Ensuite, si M. A... soutient que le choix des membres représentant l'administration dans le cadre de l'entretien contradictoire du 8 décembre 2022 qui a précédé la décision contestée révélait un défaut d'impartialité à son égard en raison de leurs fonctions, il ne ressort pas des pièces du dossier, en particulier du procès-verbal de cette réunion, que le directeur de la modernisation et de l'administration territoriale ou la sous-directrice du corps préfectoral et des hauts fonctionnaires auraient, lors de cet entretien, manifesté à l'égard de l'intéressé une animosité ou un parti pris révélant un défaut d'impartialité de leur part.


En outre, il ressort des pièces du dossier que, contrairement à ce qu'il soutient, M. A... a été mis à même de présenter ses observations dès lors qu'il a pu consulter son dossier le 23 novembre 2022, a bénéficié d'un délai d'un mois pour présenter ses observations entre la convocation à l'entretien disciplinaire qui lui a été notifiée le 10 novembre 2022 et la tenue de celui-ci le 8 décembre suivant et qu'il a présenté des observations après cet entretien, le 13 décembre 2022.

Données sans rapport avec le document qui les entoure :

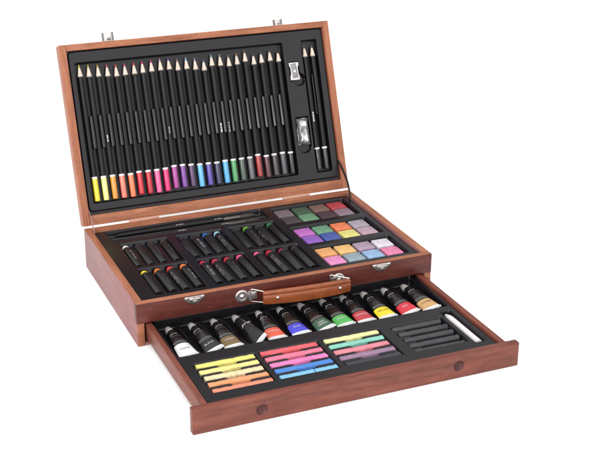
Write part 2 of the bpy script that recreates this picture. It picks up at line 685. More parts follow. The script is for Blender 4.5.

Enfin, d'une part, il ressort des pièces du dossier que la décision d'engager une procédure disciplinaire à l'encontre de M. A... énonçait de manière suffisamment claire et précise les faits qui lui étaient reprochés. D'autre part, il ressort de ces mêmes pièces que la décision d'engager une procédure disciplinaire à son encontre, qui a conduit au prononcé de la sanction de mise à la retraite d'office, a été prise notamment au vu d'un rapport de l'inspection générale de l'administration. Le requérant ne saurait utilement soutenir que la méconnaissance du principe d'impartialité par l'un des auteurs du rapport de l'inspection générale de l'administration, dont la mission ne constitue pas une phase de la procédure disciplinaire, affecterait la régularité de cette procédure et entacherait d'illégalité le décret attaqué.

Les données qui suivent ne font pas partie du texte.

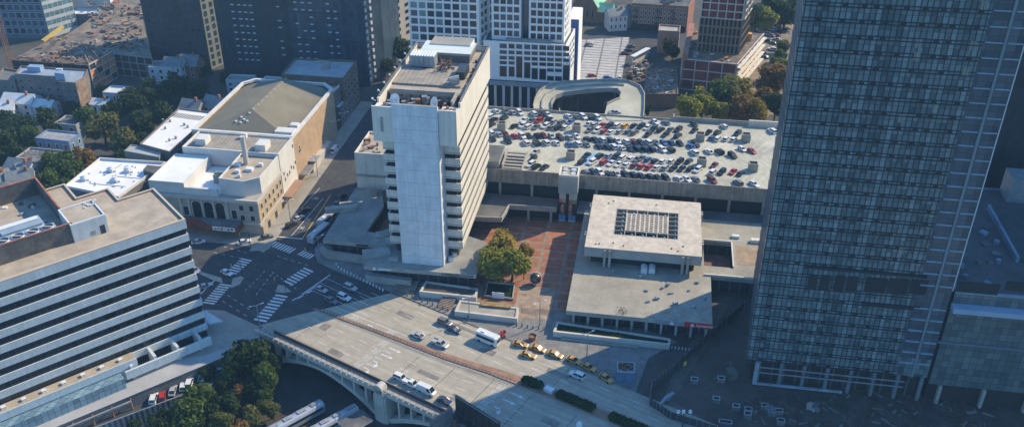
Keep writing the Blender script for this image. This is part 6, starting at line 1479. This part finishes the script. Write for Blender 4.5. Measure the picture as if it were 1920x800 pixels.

En deuxième lieu, en ce qui concerne la légalité interne du décret attaqué :


Tout d’abord, M. A... soutient à l'appui de sa contestation de la sanction que l'article 18 du décret du 14 mars 1964 portant statut des sous-préfets méconnaîtrait le principe d'égalité entre les sous-préfets hors classe et les administrateurs de l'Etat en excluant les premiers du droit syndical, du droit de grève et de diverses garanties relatives au déroulement de la procédure disciplinaire. Toutefois, d'une part, la décision litigieuse ne fait pas application des dispositions de ce décret relatives aux droits syndical ou de grève. D'autre part, les dispositions du décret du 29 juillet 1964 ne sauraient avoir pour objet ou pour effet de déroger, en ce qui concerne les sous-préfets, au principe général du droit selon lequel une sanction ne peut être légalement prononcée à l'égard d'un agent public sans que l'intéressé ait été mis en mesure de présenter utilement sa défense et dont, ainsi qu'il a été dit, il a été fait application à M. A....

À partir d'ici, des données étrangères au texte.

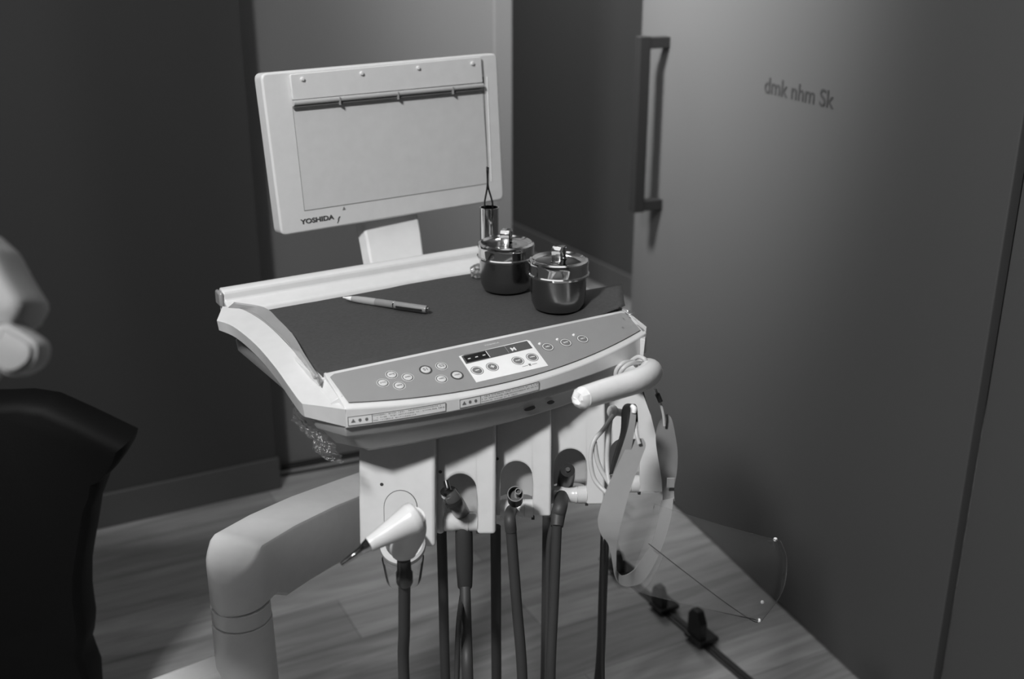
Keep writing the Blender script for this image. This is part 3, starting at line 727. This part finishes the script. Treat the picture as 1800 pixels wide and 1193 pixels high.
jar(pf, math.radians(62), 'polished steel jar with a lid, the nearer one beside the curled napkin corner')
jar(pr_, math.radians(75), 'polished steel jar with a lid, the further one in front of the tweezer tube')
# tweezer tube
pt = put(861, 480); 
t = thing('tweezer_tube', 'tall slim polished steel tube holding tweezers behind the jars', 'instrument holder', pt); fr_ = wm(t)
HT = hit(861, 364, pt, (0, 1, 0)).z - TZ
obj('tube_body', lathe(BM(), [(0, 0), (.0165, 0), (.0165, .002), (.0138, .003), (.0136, HT-.002), (.0140, HT), (.0128, HT), (.0128, .004), (0, .004)], n=48), 'steel', t, frame=fr_)
# tweezers
tp = at_y(857, 298, pt.y); b1_ = at_y(852, 362, pt.y-.003); b2_ = at_y(866, 364, pt.y+.003)
t = thing('tweezers', 'slim dark metal tweezers standing upright in the steel tube', 'tweezers', (pt.x, pt.y, TZ+.0045)); 
for k, q in enumerate((b1_, b2_)):
    s = -1 if k == 0 else 1; low = Vector((pt.x+s*.0035, pt.y, TZ+.006))
    bm = BM(); tube(bm, [tp+Vector((s*.0007, 0, 0)), tp+(q-tp)*.42+Vector((-(q-tp).x*.36, 0, 0)), tp.lerp(q, .78), q, q.lerp(low, .5), low], .0011, 8, 6, rs=[.0013, .0014, .0013, .0012, .0011, .0008], flat=1.5)
    obj('prong', bm, 'darksteel', t)
bm = BM(); lathe(bm, [(0, -.001), (.0019, -.0008), (.0022, .002), (.0018, .0045), (0, .005)], Matrix.Translation(tp), 14); obj('tip_joint', bm, 'brushed', t)
# little crumpled wrapper left of the jar
pc = put(839, 487); bm = BM()
bmesh.ops.create_icosphere(bm, subdivisions=3, radius=.011)
for v in bm.verts:
    n_ = noise.noise(v.co*150)*.6+noise.noise(v.co*420)*.5; v.co *= 1+n_; v.co.x *= .8; v.co.z = max(v.co.z*.9+.010, 0)
o = obj('wrapper', bm, clear_mat('wrapper_film', .45, .1, .93, .6, 120, .10), origin=None, smooth=False); o.location = pc; tag(o, 'small crumpled clear wrapper against the left side of the further jar', 'wrapper')
# pen
pa = put(603, 529); pb = put(755, 551); R_ = .0051; L = (pb-pa).length
t = thing('ballpoint_pen', 'grey click ballpoint pen with dark grip lying on the dark napkin', 'pen', (pa.x, pa.y, TZ), math.atan2(pb.y-pa.y, pb.x-pa.x)); fr_ = wm(t)
PT = Matrix.Translation((0, 0, R_+.0003)) @ Matrix.Rotation(math.pi/2, 4, 'Y'); PL = L
obj('tip', lathe(BM(), [(0, 0), (.0008, .0002), (.0012, .004), (.0024, .008), (.0036, .015), (0, .015)], PT, 20), 'paint', t, frame=fr_)
obj('grip', lathe(BM(), [(0, .0148), (.0036, .0148), (.0046, .022), (.0050, .035), (.0051, .052), (0, .052)], PT, 28), 'pan', t, frame=fr_)
obj('barrel', lathe(BM(), [(0, .0518), (.0049, .0518), (.0051, .056), (.0051, PL-.006), (.0046, PL-.004), (0, PL-.004)], PT, 28), 'pen', t, frame=fr_)
obj('clicker', lathe(BM(), [(0, PL-.0045), (.0028, PL-.0045), (.0030, PL-.001), (.002, PL), (0, PL)], PT, 18), 'steel', t, frame=fr_)
obj('band', lathe(BM(), [(.0050, .080), (.0053, .080), (.0053, .082), (.0050, .082)], PT, 24), 'steel', t, frame=fr_)
bm = BM(); loft(bm, [[Vector((x, -.0055+dy, R_+.0015-.003)), Vector((x, -.0055+dy, R_+.0015)), Vector((x, -.0067+dy, R_+.0015)), Vector((x, -.0067+dy, R_+.0015-.003))] for x, dy in ((.086, 0), (PL-.012, 0), (PL-.008, .002))])
obj('clip', bm, 'black', t, frame=fr_, smooth=False, bevel=.0003)

# ================================================================== handpieces in the holders
def hang(p, low, z0, z1, back, name, m, par, r, rs=None):
    """hose from p down through photo point 'low', a loop below and back up behind the holders"""
    q = low; bot = Vector(((q.x+back.x)/2, (q.y+back.y)/2, .16))
    a = q.lerp(Vector((q.x, q.y, .22)), .75); b = back.copy(); b.z = .24
    pts = [p, p.lerp(q, .5)+Vector((0, 0, -.0)), q, Vector((lerp(q.x, bot.x, .1), lerp(q.y, bot.y, .1), .26)), bot, Vector((lerp(back.x, bot.x, .1), lerp(back.y, bot.y, .1), .26)), Vector((back.x, back.y, .42)), back]
    return obj(name, tube(BM(), pts, r, 14, 8), m, par)
# syringe (module 1)
h1 = at_dep(722, 913, 1.165+.01); tipb = at_dep(648, 957, 1.155); tipe = at_dep(600, 992, 1.15)
t = thing('air_water_syringe', 'white three-way syringe with a steel nozzle, leftmost in the holder row', 'dental handpiece', at_dep(718, 905, 1.19))
bm = BM(); tube(bm, [h1+(h1-tipb).normalized()*.008, h1, h1.lerp(tipb, .5), tipb], .01, 24, 8, rs=[.0150, .0170, .0178, .0150, .0125, .0098, .0080]); obj('head', bm, 'white', t)
bm = BM(); tube(bm, [tipb.lerp(h1, .02), tipb.lerp(tipe, .2), tipb.lerp(tipe, .45), tipb.lerp(tipe, .7), tipe], .004, 16, 6, rs=[.0075, .0062, .0042, .0036, .0035, .0030, .0026]); obj('nozzle', bm, 'steel', t)
bd = at_dep(711, 960, 1.213)
bm = BM(); tube(bm, [h1+Vector((0, .004, 0)), h1.lerp(bd, .5)+Vector((.004, .003, 0)), bd, bd+Vector((0, .0, -.012))], .012, 24, 6, rs=[.0150, .0158, .0160, .0155, .012]); obj('body', bm, 'white2', t)
kc = at_dep(711, 1014, 1.225)
bm = BM(); lathe(bm, [(0, .022), (.0075, .022), (.0080, .008), (.0093, .006), (.0093, -.006), (.0075, -.010), (0, -.010)], Matrix.Translation(kc), 24); obj('hose_connector', bm, 'darksteel', t)
hang(kc, at_dep(710, 1190, 1.33), 0, 0, at_y(776, 930, 1.285), 'hose', 'hose', t, .0068)
# modules 2-5
def put_saddle(i): return Vector((hinges[i][1], hinges[i][0].y, hinges[i][0].z))
s2 = put_saddle(0)
# 2: turbine with a slim clear-topped nose
t = thing('dental_turbine', 'dark handpiece with a slim spray nose, in the second holder from the left', 'dental handpiece', s2)
dep2 = 1.345
a_ = at_dep(800, 893, dep2); b_ = at_dep(789, 870, dep2-.0); c_ = at_dep(784, 845, dep2+.01)
bm = BM(); tube(bm, [s2+Vector((.001, .019, .000)), a_+Vector((0, .014, 0)), b_+Vector((0, .006, 0))], .008, 20, 6, rs=[.0105, .0105, .0100, .0095]); obj('body', bm, 'nose', t)
bm = BM(); tube(bm, [a_.lerp(b_, .1)+Vector((0, .009, 0)), a_.lerp(b_, .35)+Vector((0, .008, 0))], .0112, 20, 2); obj('black_collar', bm, 'black', t)
bm = BM(); tube(bm, [b_+Vector((0, .006, -.002)), b_+Vector((0, .005, .002))], .0106, 20, 2); obj('steel_rim', bm, 'steel', t)
bm = BM(); tube(bm, [b_+Vector((0, .004, .001)), b_.lerp(c_, .3)+Vector((0, .003, 0)), c_], .004, 14, 6, rs=[.0068, .0055, .0042, .0038, .0036]); obj('nose', bm, 'darksteel', t)
hp = s2+Vector((.0035, -.003, -.012))
bm = BM(); tube(bm, [s2+Vector((.0035, .001, -.005)), hp+Vector((0, .003, -.008)), hp+Vector((0, .004, -.045)), hp+Vector((0, .006, -.085))], .01, 16, 6, rs=[.0100, .0112, .0112, .0095]); obj('strain_relief', bm, 'hose', t)
hang(hp+Vector((0, .006, -.08)), at_dep(822, 1190, 1.38), 0, 0, at_y(871, 925, 1.315), 'hose', 'hose', t, .0072)
bm = BM(); tube(bm, [hp+Vector((-.004, .006, -.10)), at_dep(806, 1100, 1.38), at_dep(803, 1190, 1.385), at_dep(802, 1300, 1.385)], .0035, 10, 6); obj('air_line', bm, 'hose', t)
# 3: open black coupling, facing the camera
s3 = put_saddle(1)
t = thing('hose_coupling', 'empty black round hose coupling with a steel rim, in the middle holder', 'dental handpiece', s3)
cc = at_dep(906, 868, 1.365); ax = (C0-cc).normalized(); ax = (ax+Vector((0, 0, .35))).normalized()
bk = cc-ax*.03
TT = aim(bk, cc)
obj('socket', lathe(BM(), [(0, 0), (.0095, 0), (.0098, .027), (.0093, .030), (.0085, .030), (.0082, .022), (0, .022)], TT, 32), 'black', t)
obj('socket_rim', lathe(BM(), [(.0088, .0295), (.0099, .0295), (.0099, .0312), (.0088, .0312), (.0088, .0295)], TT, 32), 'steel', t)
obj('port', lathe(BM(), [(.0030, .022), (.0030, .0335), (.0041, .0335), (.0041, .022), (.0030, .022)], TT @ Matrix.Translation((.0034, .0026, 0)), 24), 'brushed', t)
obj('port_core', lathe(BM(), [(0, .0300), (.0029, .0300), (.0029, .022)], TT @ Matrix.Translation((.0034, .0026, 0)), 24), 'ink', t)
bm = BM(); tube(bm, [s3+Vector((-.006, .003, -.003)), at_dep(896, 908, 1.372), at_dep(898, 932, 1.372)], .0074, 14, 6); obj('strain_relief', bm, 'hose', t)
hang(at_dep(898, 929, 1.372), at_dep(918, 1190, 1.43), 0, 0, at_y(962, 905, 1.35), 'hose', 'hose', t, .0068)
# 4: dark upright coupling
s4 = put_saddle(2)
t = thing('dark_handpiece', 'dark stubby handpiece standing in the fourth holder from the left', 'dental handpiece', s4)
u0 = s4+Vector((-.006, .026, -.004)); u1 = at_dep(998, 826, 1.44)
bm = BM(); tube(bm, [u0, u0.lerp(u1, .5), u1], .009, 22, 4, rs=[.0105, .0110, .0108, .0095]); obj('body', bm, 'rubber', t)
obj('top_port', lathe(BM(), [(0, .003), (.003, .003), (.0035, 0)], aim(u1, u1+(u1-u0)), 16), 'brushed', t)
bm = BM(); tube(bm, [s4+Vector((-.009, .020, -.002)), at_dep(985, 888, 1.436), at_dep(981, 905, 1.432), at_dep(979, 925, 1.426)], .009, 16, 6, rs=[.0085, .0095, .0095, .0080]); obj('strain_relief', bm, 'hose', t)
hang(at_dep(979, 922, 1.425), at_dep(968, 1190, 1.47), 0, 0, at_y(1064, 915, 1.40), 'hose', 'hose', t, .0066)
bm = BM(); tube(bm, [at_dep(978, 905, 1.43), at_dep(966, 950, 1.44), at_dep(963, 1050, 1.46), at_dep(962, 1200, 1.48), at_dep(962, 1300, 1.48)], .0040, 10, 6); obj('air_line', bm, 'hose', t)
# 5: thin cable hanging from the last holder
t = thing('thin_cable', 'thin dark cable hanging straight down beside the grey strap', 'cable', at_dep(1061, 940, 1.36))
bm = BM(); tube(bm, [at_y(1072, 880, 1.345), at_dep(1062, 935, 1.36), at_dep(1060, 1050, 1.40), at_dep(1060, 1195, 1.44), at_dep(1064, 1280, 1.46), at_dep(1064, 1400, 1.50)], .0026, 10, 8); obj('cable', bm, 'rubber', t)

# ================================================================== hanging face shield, tubing
t = thing('face_shield', 'clear plastic face shield with a grey strap hanging from the grip handle', 'face shield', at_dep(1110, 1000, 1.27))
A = at_dep
def S(x0, y0, x1, y1, d0_, d1_=None): return (A(x0, y0, d0_), A(x1, y1, d1_ or d0_))
bm = BM(); ribbon(bm, [S(1108, 772, 1130, 770, 1.256), S(1104, 780, 1135, 783, 1.254), S(1094, 800, 1127, 806, 1.25), S(1067.5, 856, 1108, 860, 1.242), S(1053, 900, 1096, 904, 1.236), S(1051, 920, 1090, 926, 1.235), S(1057, 940, 1086, 944, 1.236), S(1070, 958, 1084, 960, 1.24), S(1080, 1007, 1083, 1000, 1.25), S(1086, 1022, 1085, 1012, 1.258)], 5)
obj('near_strap', bm, 'strap', t, solid=.0014, smooth=False, label='light grey wide strap')
bm = BM(); ribbon(bm, [S(1083, 1016, 1084, 1002, 1.257), S(1092, 1028, 1093, 1011, 1.262), S(1110, 1030, 1108, 1006, 1.27), S(1133, 1018, 1122, 992, 1.285), S(1160, 970, 1145, 955, 1.30), S(1178, 915, 1157, 912, 1.315), S(1184, 875, 1162, 880, 1.33)], 6)
obj('lower_band', bm, 'strap', t, solid=.0012, smooth=False)
bm = BM(); ribbon(bm, [S(1080, 1010, 1083, 1005, 1.26), S(1093, 1037, 1095, 1030, 1.268), S(1112, 1043, 1111, 1031, 1.276), S(1140, 1028, 1134, 1019, 1.29), S(1168, 975, 1161, 970, 1.305)], 6)
obj('outer_band', bm, 'visor', t, solid=.0008)
bm = BM(); ribbon(bm, [S(1186, 880, 1163, 905, 1.332), S(1185, 860, 1165, 860, 1.337), S(1190, 826, 1160, 823, 1.347), S(1191, 795, 1154, 786, 1.352), S(1187, 765, 1153, 762, 1.356), S(1181, 737, 1157, 744, 1.36), S(1174, 728, 1164, 730, 1.362)], 6)
obj('far_strap', bm, 'strapd', t, solid=.0014, smooth=False, label='darker far side of the strap')
bm = BM(); c_ = A(1179, 848, 1.325); box(bm, (-.0048, -.001, -.0065), (.0048, .001, .0065), Matrix.Translation(c_)); obj('strap_tag', bm, 'rim', t, bevel=.0006)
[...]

Ensuite, il appartient au juge de l'excès de pouvoir, saisi de moyens en ce sens, de rechercher si les faits reprochés à un agent public ayant fait l'objet d'une sanction disciplinaire constituent des fautes de nature à justifier une sanction et si la sanction retenue est proportionnée à la gravité de ces fautes.


Il ressort des pièces du dossier, notamment du rapport de l'inspection générale de l'administration, que M. A... s'est rendu en Ukraine du 20 au 27 mai 2021 sur son temps de travail sans y être habilité et sans en avoir demandé l'autorisation préalable à son chef de service, sans même l'en avoir informé préalablement. Par ailleurs, M. A... a transmis à son épouse, experte juridique internationale pour le compte d'une entreprise privée, des notes diplomatiques et plusieurs documents de travail du ministère de l'intérieur. Il a par ailleurs procédé à la falsification d'un ordre de mission et supprimé plusieurs milliers de documents sur le serveur informatique de sa direction d'administration centrale. M. A... a en outre présenté, par l'entremise de son épouse, sa candidature en vue de participer à une mission d'assistance technique à Sint-Maarten, sans en avertir au préalable sa hiérarchie ni solliciter son autorisation à cette fin. Enfin, il ressort de ces mêmes pièces que l'intéressé a refusé de manière réitérée de se conformer aux règles d'organisation du service, allant jusqu'à exercer son droit de retrait de manière abusive. L'accumulation de ces faits, qui ne sont pas sérieusement contestés, constituent de la part d'un haut-fonctionnaire expérimenté, de graves manquements au devoir de loyauté, de discrétion professionnelle et d'exemplarité.


En outre, si M. A... soutient que la décision qu'il attaque serait entachée d'une erreur de droit en ce qu'elle confèrerait à la décision d'affectation du 11 juin 2021 un caractère rétroactif, il n'assortit ce moyen d'aucune précision permettant d'en apprécier le bien-fondé.


Enfin, les détournements de procédure allégués ne sont pas établis.


Eu égard à ce qui précède, d'une part, en estimant que les faits reprochés au requérant constituaient des fautes de nature à justifier une sanction, l'autorité investie du pouvoir disciplinaire ne les a pas inexactement qualifiés. D'autre part, eu égard à la nature de ces faits, et de la méconnaissance qu'ils traduisent, de la part de M. A..., des responsabilités qui étaient les siennes, et compte tenu, enfin, du caractère répété des manquements relevés, l'autorité disciplinaire n'a pas, en l'espèce, pris une sanction disproportionnée en décidant de mettre l'intéressé à la retraite d'office.